Soykırım Eğitim Haftası etkinliklerinden, 7 Kasım Pazar günü yapılan Prof. Arnold Reisman’ın ‘Hem Diplomat Hem İnsan’ isimli kitabıyla ilgili sunumu dikkat çekiciydi. Kitap, Alman işgalindeki Vichy’de görevliyken, binlerce Musevi’yi Türk pasaportu vererek Nazi zulmünden kaçırmasıyla tanınan Büyükelçi Behiç Erkin’i anlatıyor. 2004 yılında bu konuyu merak edip araştırmaya başladığını söyleyen Prof. Reisman, kitabının sunum yazısından başlamak üzere, konuşmasında da ısrarla Yahudilerin Nazi zulmünden kaçırılmasının diplomat Behiç Erkin’in kişisel çabasıyla olduğunu, Türk hükümetinin böyle bir resmi politikası olmadığını savunuyor.
Hatta Türk diplomatın, bunu hükümetin talimatına karşı gelerek yaptığını savunuyor. Sunum, insanlığın yüzakı olan bu kadar cesaret dolu, sıradışı bir olayı bile Türkiye’yi neredeyse kabahatli gösterir şekilde ortaya koyuyor. Prof. Reisman’ın sunumundaki en zayıf nokta, tezini istatistiklerle, olasılık hesaplarıyla desteklemeye çalışması oldu. Bir taraftan da konuşmasının sonunda, ‘eger Türk hükümetinin Yahudilere karşı hiçbir sempatisi olmadığı izlenimi verdiysem bu benim hatamdır, özür dilerim’ demeyi de unutmadı.

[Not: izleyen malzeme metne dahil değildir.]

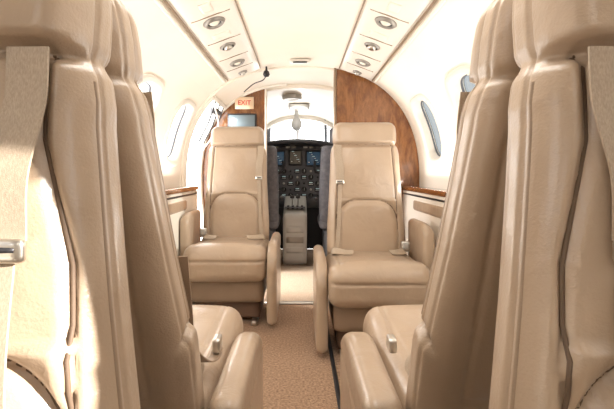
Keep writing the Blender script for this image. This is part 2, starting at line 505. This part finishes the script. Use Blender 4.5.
# overhead service panels
LENS = mat('lamp_lens', (.75, .70, .60), .2, emis=(1, .9, .75), estr=.15)
RING = mat('lamp_ring_grey', (.28, .26, .235), .35, .3)
for sg in (-1, 1):  # added upward fill to brighten the headliner, no lamp on the ledge
    E = empty('overhead_service_panel')
    def ph(x):
        p_ = phi_of_x(x); return p_ if sg > 0 else 180-p_
    xs = np.linspace(.30, .53, 9); v = []; f = []; ys = np.linspace(Y0+.05, 3.03, 40)
    offs = [.0, .014, .018, .018, .018, .018, .018, .014, .0]
    for y in ys:
        for x, o_ in zip(xs, offs): v.append(S(ph(x), y, o_))
    for j in range(len(ys)-1):
        for i in range(8): f.append((j*9+i, j*9+i+1, (j+1)*9+i+1, (j+1)*9+i))
    o = obj('panel', v, f, WHITE, E); fixn(o)
    for x, m_, r_ in ((.292, TRIM, .004), (.538, TRIM, .006), (.56, CREAM2, .010)):
        tube('edge_trim', [S(ph(x), y, .006) for y in (Y0+.05, 1, 3.03)], r_, m_, E)
    def place(o, x, y, off):
        p_ = ph(x); c0 = Vector(S(p_, y, 0)); c1 = Vector(S(p_, y, 1.0)); nrm = (c1-c0).normalized()
        o.matrix_local = Matrix.Translation(c0 + nrm*off) @ nrm.to_track_quat('Z', 'Y').to_matrix().to_4x4()
    def light(x, y, r):
        o = revolve('reading_light_bezel', [(r*1.12, 0), (r*1.12, .004), (r, .010), (r*.86, .016), (r*.74, .014), (r*.70, .004)], (0, 0, 0), RING, E); place(o, x, y, .018)
        o = revolve('reading_light_socket', [(r*.74, .006), (r*.6, .001), (0, .001)], (0, 0, 0), BLACK, E); place(o, x, y, .018)
        o = revolve('reading_light_lens', [(0, .016), (r*.3, .014), (r*.52, .006), (r*.54, .001)], (0, 0, 0), LENS, E); place(o, x, y, .018)
    def gasper(x, y, r):
        o = revolve('air_gasper', [(r*1.15, 0), (r*1.1, .007), (r*.85, .012)], (0, 0, 0), RING, E); place(o, x, y, .018)
        o = revolve('air_gasper_cup', [(r*.85, .010), (r*.6, .004), (r*.55, .004)], (0, 0, 0), BLACK, E); place(o, x, y, .018)
        o = revolve('air_gasper_nozzle', [(r*.6, .004), (r*.58, .018), (r*.4, .024), (0, .024)], (0, 0, 0), METAL, E); place(o, x, y, .018)
    def slot(x, y, a, b, m_):
        o = rb('panel_insert', (0, 0, 0), (a, b, .003), m_, E, .0025, (4, 4, 2)); place(o, x, y, .02)
    for base in (1.97, .6, -.7):
        light(.42, base, .050)
        gasper(.42, base+.37, .042)
        light(.42, base+.72, .048)
        gasper(.42, base+.98, .03) if base > 1 else None
        slot(.42, base-.17, .045, .028, CREAM2)
        slot(.42, base+.185, .03, .05, CREAM2)
        for q in (-.08, .26, .58, .84):
            slot(.42, base+q, .0015, .095, TRIM)

# exit placard
E = empty('exit_sign', (-.50, 3.68, 1.54))
rb('placard', (0, 0, 0), (.085, .006, .055), mat('placard_beige', (.85, .66, .47), .5), E, .004, (3, 2, 3))
tc = bpy.data.curves.new('lettering', 'FONT'); tc.body = 'EXIT'; tc.size = .058; tc.align_x = 'CENTER'; tc.align_y = 'CENTER'; tc.extrude = .001; tc.offset = .0005
tc.materials.append(mat('sign_red', (.6, .03, .02), .5))
to = bpy.data.objects.new('lettering', tc); COL.objects.link(to); to.parent = E; to.location = (0, -.008, 0); to.rotation_euler = (pi/2, 0, 0)
E = empty('bulkhead_display', (-.52, 3.675, 1.37))
rb('bezel', (0, 0, 0), (.13, .012, .075), DARKM, E, .008, (4, 3, 4))
rb('screen', (0, -.013, 0), (.115, .002, .06), mat('screen_glass', (.14, .18, .2), .1, emis=(.45, .55, .6), estr=.2), E, .001, (2, 2, 2))

E = empty('headset_hook', (-.25, 3.04, 1.655))
revolve('hook_knob', [(0, -.03), (.018, -.026), (.026, -.01), (.02, .01), (.008, .02), (.006, .05)], (0, 0, 0), BLACK, E)
tube('cable', smooth_pts([(0, 0, -.02), (-.03, .02, -.05), (-.10, .05, -.07), (-.18, .1, -.12)]), .004, BLACK, E)
E = empty('emergency_light', (0, 2.9, 1.704))
rb('housing', (0, 0, 0), (.075, .03, .012), WHITE, E, .008, (6, 4, 3))
rb('lens', (0, -.02, -.012), (.05, .015, .004), DARKM, E, .003, (4, 3, 2))

# ------------------------------------------------------------------ cockpit
CX = -.03
IP = empty('instrument_panel', (CX, 4.55, 0))
rb('panel_face', (0, .03, .88), (.58, .025, .36), GREY, IP, .015, (8, 3, 8))
def glf(q):
    q[:, 2] -= .10*(q[:, 0]/.6)**2
    return q
rb('glareshield', (0, -.02, 1.25), (.59, .12, .03), BLACK, IP, .025, (30, 8, 5), glf)
SCR = mat('avionics_screen', (.015, .02, .03), .12, emis=(.10, .18, .26), estr=.3)
SCR2 = mat('avionics_screen_amber', (.02, .02, .02), .12, emis=(.25, .20, .14), estr=.25)
DIG = mat('digits_pale', (.3, .4, .4), .4, emis=(.6, .8, .8), estr=.35)
MARK = mat('panel_marking', (.75, .75, .72), .5)
for cx, cz, w, h, m_ in [(-.42, 1.07, .075, .075, SCR), (-.22, 1.07, .072, .072, SCR), (-.02, 1.08, .060, .070, SCR2), (.18, 1.07, .072, .072, SCR), (.38, 1.07, .075, .075, SCR)]:
    rb('display_bezel', (cx, 0, cz), (w+.018, .012, h+.018), BLACK, IP, .006, (4, 3, 4))
    rb('display', (cx, -.012, cz), (w, .003, h), m_, IP, .002, (2, 2, 2))
    for q in range(7):
        rb('display_mark', (cx-w*.7+q*w*.23, -.016, cz-h*.6+.022*((q*5) % 6)), (.008+.006*(q % 2), .001, .003), [MARK, DIG][q % 2], IP, .0005, (1, 1, 1))
for r_ in range(5):
    zc_ = .93-.068*r_
    for c_ in range(9):
        cx = -.30+.075*c_
        if (r_*2+c_) % 3 == 0:
            cyl('knob', (cx, -.012, zc_), .012, .03, BLACK if c_ % 2 else LGREY, IP, 'Y', 16)
        elif (r_*2+c_) % 3 == 1:
            rb('radio_unit', (cx, -.002, zc_), (.034, .008, .024), BLACK, IP, .004, (3, 2, 3))
            rb('radio_digits', (cx, -.011, zc_+.008), (.020, .001, .005), DIG, IP, .0005, (1, 1, 1))
            rb('radio_digits', (cx, -.011, zc_-.011), (.024, .001, .003), MARK, IP, .0005, (1, 1, 1))
        else:
            revolve('gauge', [(.030, 0), (.030, -.008), (.026, -.012), (.024, -.006), (0, -.006)], (cx, 0, zc_), BLACK, IP, 'Y', 24)
            rb('gauge_needle', (cx+.004, -.009, zc_+.006), (.0025, .001, .014), MARK, IP, .0005, (1, 1, 1))
for c_ in range(10):
    rb('annunciator', (-.30+.065*c_, -.004, 1.195), (.024, .006, .010), [MARK, SCR2, GREY][c_ % 3], IP, .003, (2, 2, 2))

PD = empty('center_pedestal', (CX-.02, 4.2, 0))
def pdf(q):
    k = np.clip((q[:, 1]+.15)/.45, 0, 1)
    q[:, 2] += np.where(q[:, 2] > .3, .16*k, 0)
    return q
rb('pedestal_body', (0, .08, .25), (.12, .24, .25), LGREY, PD, .02, (6, 14, 10), pdf)
rb('pedestal_top_panel', (0, .06, .56), (.105, .15, .006), GREY, PD, .004, (4, 4, 2))
for k in range(3):
    rb('face_slot', (0, -.163, .15+.10*k), (.085, .004, .032), RING if k == 1 else LGREY, PD, .003, (3, 2, 3))
for sx in (-.03, .03):
    tube('throttle_lever', [(sx, .05, .54), (sx, .02, .65)], .007, METAL, PD)
    rb('throttle_knob', (sx, .018, .665), (.022, .016, .018), BLACK, PD, .01, (5, 5, 5))
for r_ in range(3):
    for c_ in range(4):
        cyl('pedestal_knob', (-.07+.047*c_, -.05+.05*r_, .56), .012, .03, BLACK, PD, 'Z', 12)

DG = add_noise(mat('cockpit_seat_grey', (.14, .14, .16), .7), (.09, .09, .105), (.15, .15, .17), 30, 3, .3, 200, .002)
for sg in (-1, 1):  # added upward fill to brighten the headliner, no lamp on the ledge
    P_ = empty('pilot_seat', (CX+.02+sg*.395, 3.98, 0))
    def psf(q):
        t = (q[:, 2]-.45)/.75
        q[:, 0] *= 1-.18*np.clip(t-.5, 0, 1); q[:, 1] -= .10*t
        return q
    rb('back', (0, 0, .80), (.20, .05, .37), DG, P_, .045, (16, 8, 24), psf)
    rb('headrest', (0, -.11, 1.26), (.11, .035, .075), DG, P_, .033, (10, 6, 8))
    rb('seat_pan', (0, .20, .42), (.20, .23, .06), DG, P_, .045, (12, 12, 6))
    rb('seat_base', (0, .18, .18), (.15, .18, .175), GREY, P_, .02, (6, 6, 6))
    rb('armrest', (-sg*.225, .12, .66), (.022, .15, .02), BLACK, P_, .018, (5, 10, 5))
    tube('headrest_post', [(0, -.10, 1.12), (0, -.11, 1.22)], .012, METAL, P_)
    Yk = empty('control_yoke', (CX+.02+sg*.30, 4.36, .94))
    tube('column', [(0, .16, 0), (0, 0, 0)], .018, BLACK, Yk)
    tube('wheel', smooth_pts([(-.13, 0, .10), (-.13, 0, 0), (-.06, 0, -.03), (0, 0, 0), (.06, 0, -.03), (.13, 0, 0), (.13, 0, .10)]), .015, BLACK, Yk)

WF = empty('window_windshield')
zt = S(90, YC)[2]
tube('top_frame', [S(25+130*i/40, YC, .01) for i in range(41)], .035, CREAM2, WF)
tube('center_post', [(CX, YC+.3, 1.25), (CX, YC-.02, zt)], .024, LGREY, WF)
for sx in (-1, 1):
    tube('side_post', [(CX+sx*.36, YC+.2, 1.2), (CX+sx*.33, YC-.02, zt-.04)], .020, GREY, WF)
v = []; f = []
for j in range(2):
    for i in range(21):
        p_ = S(15+150*i/20, YC, .02)
        v.append(p_ if j == 0 else (p_[0]*1.0, YC+.45, 1.15+(p_[2]-1.15)*.15))
for i in range(20): f.append((i, i+1, 22+i, 21+i))
obj('glass', v, f, PANE, WF)
section_poly('wall_nose', YC, BLACK, PB, 12, [(-S(12, YC)[0], S(12, YC)[2]-.0)]+[(-S(12-(12-PB)*i/20, YC)[0], S(12-(12-PB)*i/20, YC)[2]) for i in range(1, 21)], .03)
E = empty('cockpit_dome_light', (CX-.01, 4.68, 1.49))
revolve('lamp_body', [(0, -.10), (.035, -.09), (.06, -.05), (.062, -.01), (.045, .03), (.025, .05), (.02, .13)], (0, 0, 0), LGREY, E)
E = empty('overhead_speaker', (CX-.05, 4.12, 1.66))
revolve('speaker_ring', [(.095, .03), (.10, 0), (.09, -.014), (.07, -.01), (.065, 0), (0, -.002)], (0, 0, 0), LGREY, E)
E = empty('overhead_switch_panel', (CX+.02, 4.42, 1.625))
rb('switch_plate', (0, 0, 0), (.11, .08, .02), LGREY, E, .008, (4, 4, 3))
for k in range(6):
    rb('toggle', (-.1+.04*k, -.03, -.03), (.006, .006, .014), METAL, E, .003, (2, 2, 3))

rb('seat_track', (.158, 1.3, .003), (.010, 1.5, .004), DARKM, None, .002, (2, 10, 2))
rb('trim_6', (0, 2.86, .006), (.27, .02, .007), METAL, None, .003, (4, 2, 2))

# ------------------------------------------------------------------ lights
def area(name, loc, target, sx, sy_, power, col=(1, .96, .90)):
    l = bpy.data.lights.new(name, 'AREA'); l.shape = 'RECTANGLE'; l.size = sx; l.size_y = sy_; l.energy = power; l.color = col
    o = bpy.data.objects.new(name, l); COL.objects.link(o); o.location = loc
    o.rotation_euler = (Vector(target)-Vector(loc)).to_track_quat('-Z', 'Y').to_euler()
    return o
area('ceiling_wash_light', (0, .9, 1.69), (0, .9, 0), .3, 1.0, 6.5)  # added fill, kept above the view, no fixture modelled
area('ceiling_wash_light', (0, -.9, 1.69), (0, -.9, 0), .3, 1.0, 3.5)  # second added fill, behind the camera
for sg in (-1, 1):  # added upward fill to brighten the headliner, no lamp on the ledge
    l = bpy.data.lights.new('window_ledge_upwash_light', 'AREA'); l.shape = 'RECTANGLE'; l.size = .05; l.size_y = 2.1; l.energy = 11.5; l.color = (1, .96, .90)
    o = bpy.data.objects.new('window_ledge_upwash_light', l); COL.objects.link(o); o.location = (sg*.80, 1.85, .835)
    o.rotation_euler = (0, radians(180 - sg*28), 0)
area('entry_daylight', (-1.3, 3.42, 1.25), (0, 3.3, .2), .6, 1.2, 55, (1, .98, .95))
pl_ = bpy.data.lights.new('cockpit_dome_lamp', 'POINT'); pl_.energy = 4; pl_.shadow_soft_size = .08; pl_.color = (1, .97, .92)  # added fill lamp that lifts the cockpit brightness
po = bpy.data.objects.new('cockpit_dome_lamp', pl_); COL.objects.link(po); po.location = (CX, 4.30, 1.50)
sun = bpy.data.lights.new('sun', 'SUN'); sun.energy = 22; sun.angle = radians(.6); sun.color = (1, .93, .83)
so = bpy.data.objects.new('sun', sun); COL.objects.link(so)
so.rotation_euler = Vector((-1.18, .396, -.43)).to_track_quat('-Z', 'Y').to_euler()

w = bpy.data.worlds.new('sky'); scene.world = w; w.use_nodes = True
bg = w.node_tree.nodes['Background']; bg.inputs[0].default_value = (1, .985, .96, 1); bg.inputs[1].default_value = 6.0

# ------------------------------------------------------------------ camera
cam = bpy.data.cameras.new('camera'); co = bpy.data.objects.new('camera', cam); COL.objects.link(co)
co.location = (0, 0, CAMZ); co.rotation_euler = (pi/2, 0, 0)
cam.sensor_width = 36; cam.lens = 24; cam.clip_start = .02
cam.shift_x = 7/614; cam.shift_y = -32.5/614
scene.camera = co
scene.view_settings.view_transform = 'Standard'
scene.view_settings.exposure = -0.08
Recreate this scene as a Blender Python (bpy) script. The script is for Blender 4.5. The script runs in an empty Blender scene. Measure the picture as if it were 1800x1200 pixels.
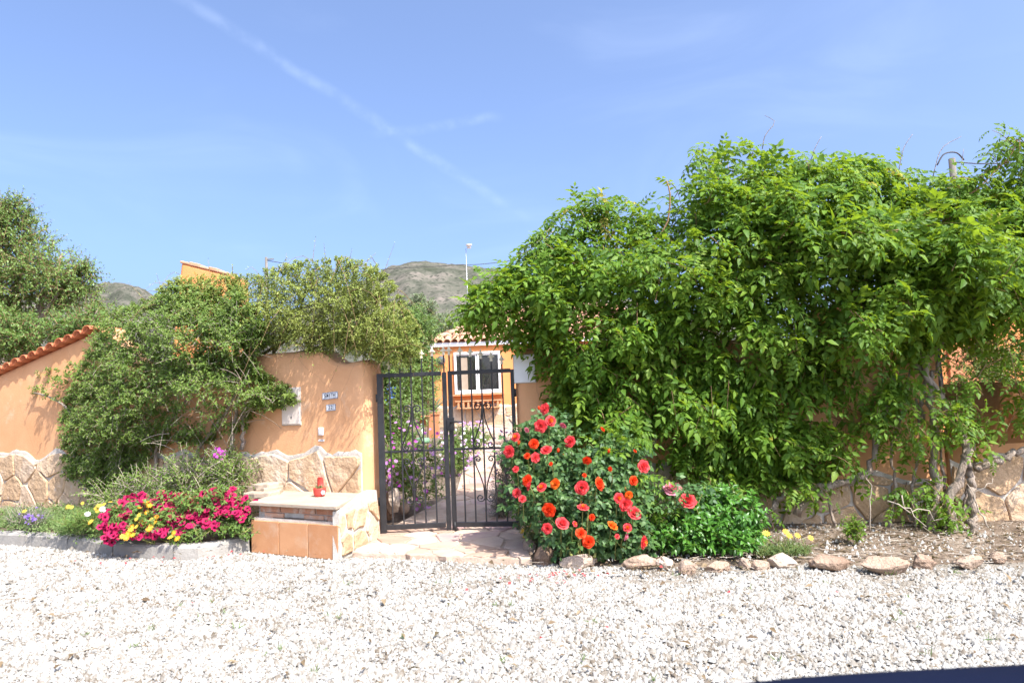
import bpy, bmesh, math, random
import numpy as np
from mathutils import Vector, Matrix

random.seed(7)
RNG = np.random.default_rng(11)
scene = bpy.context.scene
COL = scene.collection
R = math.radians

# ---------------------------------------------------------------- camera
FOC, CAM_Z = 1200.0, 1.38            # focal length in pixels of an 1800 px wide frame, eye height
PITCH, ROLL = math.atan(0.075), math.atan(0.040)
Fw = np.array([0, math.cos(PITCH), math.sin(PITCH)])
Up0 = np.array([0, -math.sin(PITCH), math.cos(PITCH)])
Rt0 = np.array([1.0, 0, 0])
CR = math.cos(ROLL) * Rt0 - math.sin(ROLL) * Up0
CU = math.sin(ROLL) * Rt0 + math.cos(ROLL) * Up0
CAM = np.array([0, 0, CAM_Z])
cam_d = bpy.data.cameras.new('camera')
cam = bpy.data.objects.new('camera', cam_d)
COL.objects.link(cam)
cam.matrix_world = Matrix(((CR[0], CU[0], -Fw[0], 0), (CR[1], CU[1], -Fw[1], 0), (CR[2], CU[2], -Fw[2], CAM_Z), (0, 0, 0, 1)))
cam_d.sensor_width = 36
cam_d.lens = 36 * FOC / 1800
cam_d.clip_end = 9000
cam_d.clip_start = 0.05
cam_d.dof.use_dof = True
cam_d.dof.focus_distance = 6.7
cam_d.dof.aperture_fstop = 4.8
scene.camera = cam

def ray(px, py):
    return Fw + CR * ((px - 900) / FOC) + CU * (-(py - 600) / FOC)
def at(px, py, Y):                   # the point that depth Y away along the line of sight through a place in the photo
    d = ray(px, py)
    return CAM + d * (Y / d[1])
def gr(px, py, z=0.0):               # where the line of sight meets the level z
    d = ray(px, py)
    return CAM + d * ((z - CAM_Z) / d[2])

# ---------------------------------------------------------------- sky, sun, exposure
SUN = np.array([0.40, -0.46, 0.80]); SUN /= np.linalg.norm(SUN)
world = bpy.data.worlds.new('World'); scene.world = world
world.use_nodes = True
wn, wl = world.node_tree.nodes, world.node_tree.links
wn.clear()
def wnode(t, **k):
    n = wn.new(t)
    for a, b in k.items(): setattr(n, a, b)
    return n
wout = wnode('ShaderNodeOutputWorld'); bg = wnode('ShaderNodeBackground')
sky = wnode('ShaderNodeTexSky'); sky.sky_type = 'NISHITA'; sky.sun_disc = False
sky.sun_elevation = math.asin(SUN[2]); sky.sun_rotation = math.atan2(SUN[0], SUN[1])
sky.altitude = 0; sky.air_density = 0.75; sky.dust_density = 5.5; sky.ozone_density = 10.0
bg.inputs['Strength'].default_value = 0.15
tc = wnode('ShaderNodeTexCoord')
def wmath(op, a, b=None, c=None):
    n = wnode('ShaderNodeMath', operation=op)
    for i, v in enumerate((a, b, c)):
        if v is None: continue
        if isinstance(v, (int, float)): n.inputs[i].default_value = v
        else: wl.new(v, n.inputs[i])
    return n.outputs[0]
def wdot(v):
    n = wnode('ShaderNodeVectorMath', operation='DOT_PRODUCT'); wl.new(tc.outputs['Generated'], n.inputs[0]); n.inputs[1].default_value = v
    return n.outputs['Value']
def wsmooth(v, lo, hi, a=0.0, b=1.0):
    n = wnode('ShaderNodeMapRange', interpolation_type='SMOOTHSTEP'); wl.new(v, n.inputs['Value'])
    n.inputs['From Min'].default_value = lo; n.inputs['From Max'].default_value = hi
    n.inputs['To Min'].default_value = a; n.inputs['To Max'].default_value = b
    return n.outputs[0]
def wnoise(scale, detail=4, stretch=None, dist=0.0):
    m = wnode('ShaderNodeMapping'); wl.new(tc.outputs['Generated'], m.inputs['Vector'])
    if stretch: m.inputs['Scale'].default_value = stretch
    n = wnode('ShaderNodeTexNoise'); n.inputs['Scale'].default_value = scale; n.inputs['Detail'].default_value = detail
    n.inputs['Distortion'].default_value = dist
    wl.new(m.outputs[0], n.inputs['Vector']); return n.outputs['Fac']
def trail(p0, p1, width, gain):      # an old vapour trail: a band along the great circle through two directions
    a, b = ray(*p0), ray(*p1); a /= np.linalg.norm(a); b /= np.linalg.norm(b)
    n = np.cross(a, b); n /= np.linalg.norm(n); t = b - a * np.dot(a, b); t /= np.linalg.norm(t); L = math.acos(np.dot(a, b))
    off = wmath('ADD', wmath('ABSOLUTE', wmath('ADD', wdot(n), wmath('MULTIPLY', wmath('SUBTRACT', wnoise(14, 4), 0.5), 0.014))), 0.0)
    band = wsmooth(off, 0.0, width, 1, 0)
    along = wmath('DIVIDE', wmath('ARCTAN2', wdot(t), wdot(a)), L)
    ends = wmath('MULTIPLY', wsmooth(along, -0.25, 0.12), wsmooth(along, 0.75, 1.1, 1, 0))
    puff = wsmooth(wnoise(26, 7), 0.36, 0.66, 0.15, 1)
    return wmath('MULTIPLY', wmath('MULTIPLY', band, wmath('MULTIPLY', ends, puff)), gain)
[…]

Salonda bulunan Türkiye’nin Toronto Başkonsolosu Levent Bilgen sunum öncesi ve sonrası yaptığı konuşmalarda Prof. Reisman’ın araştırmalarındaki yanlış ve eksikliklere dikkat çekti. Levent Bilgen, Yahudileri kurtarmaya yönelik bütün bu çabaların sadece Fransa’da değil, Nazi işgalindeki diğer ülkelerde de, Türk hükümetinin planlı bir çalışması olduğunu vurguladı. Prof. Reisman, Büyükelçi Behiç Erkin’in Yad Vaşem adlı Yahudi örgütü tarafından verilen ‘Dünya Uluslarının Dürüst Insanları’ sıfatına layık görülmesi ve bu nişanın verilmesi için çalıştığını da ekledi. Bu nişan, İsrail Devleti’nin Naziler tarafından soykırıma maruz kalan Yahudileri kurtarmak için hayatını tehlikeye atan Yahudi kökenli olmayanlara verdiği onursal bir sıfat. Üzücü olan, bu sunumun Toronto’da yaşayan Türk toplumu için kaçırılmış bir fırsat oluşuydu. Salonda çok az sayıda Türk dinleyici vardı. Belli ki, binlerce Yahudi’nin gaz odalarına gönderilmekten Türkler tarafından kurtarılmış olması, bir pazar sabahı erken saatte Türk toplumundan fazla kimsenin umurunda değildi.